Labor laws prohibit employers from discriminating against any job applicant, and the applicable statutes are:

  1. General: the Employment Service Act, Article 5, Paragraph 1 states “For the purpose of ensuring national’s equal opportunity in employment, employer is prohibited from discriminating against any job applicant or employee on the basis of race, class, language, thought, religion, political party, place of origin, place of birth, gender, gender orientation, age, marital status, appearance, facial features, disability, horoscope, blood type, or past membership in any labor union,” if other laws expressly provide otherwise, such laws shall prevail.
  2. Gender Discrimination: the Act of Gender Equality in Employment, Article 7 states “Employers shall not discriminate against applicants or employees because of their gender or sexual orientation in the course of re-cruitment, screening test, hiring, placement, assignment, evaluation and promo-tion”; and Article 12, Paragraph 1, Subparagraph 2 defines the so-called “quid pro quo harassment” as “An employer explicitly or implicitly makes a sexual request toward an employee or an applicant, uses verbal or physical conduct of a sexual nature or with an intent of gender discrimination as an exchange for the establishment, continuance, modification of a labor contract or as a condition to his or her placement, assignment, compensation, evaluation, promotion, demo-tion, award and discipline.”
  3. Age Discrimination: “The Employer shall not impose differential treatment on the Senior and Middle-Aged Persons and the Elders who are applying for jobs or under employment based on their age”, set forth in Article 12 of the Middle-aged and Elderly Employment Promotion Act.
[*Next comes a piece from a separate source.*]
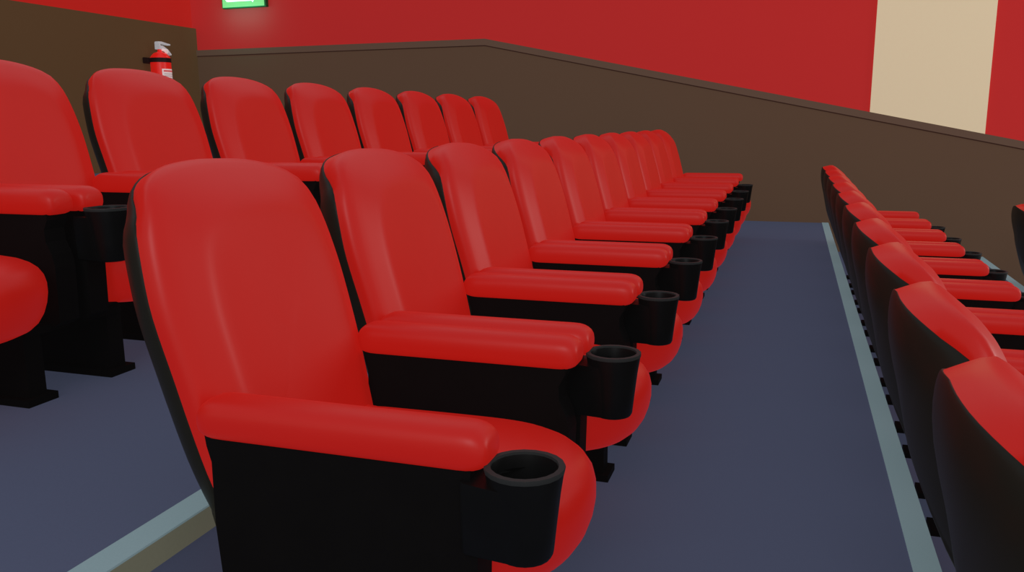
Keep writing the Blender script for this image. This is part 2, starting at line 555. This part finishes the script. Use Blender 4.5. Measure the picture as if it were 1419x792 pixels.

It is noteworthy that the general prohibition against discrimination covers (but is not limited to) discrimination against gender and age. Therefore, startups should ensure their interviewers are aware of labor laws and refrain from discriminating against applicants.

Our Advice to Startups

We encourage startup founders to consult legal professionals to have a basic understanding of salary, benefits, social security, and to comprehend all labor-related costs before hiring or deciding employment terms and conditions. Furthermore, startups should consider inviting startup lawyers to conduct basic internal legal trainings to increase legal compliance awareness. By doing so, it can effectively help startups avoid unnecessary legal complications and to enhance the effectiveness of recruitment in the future.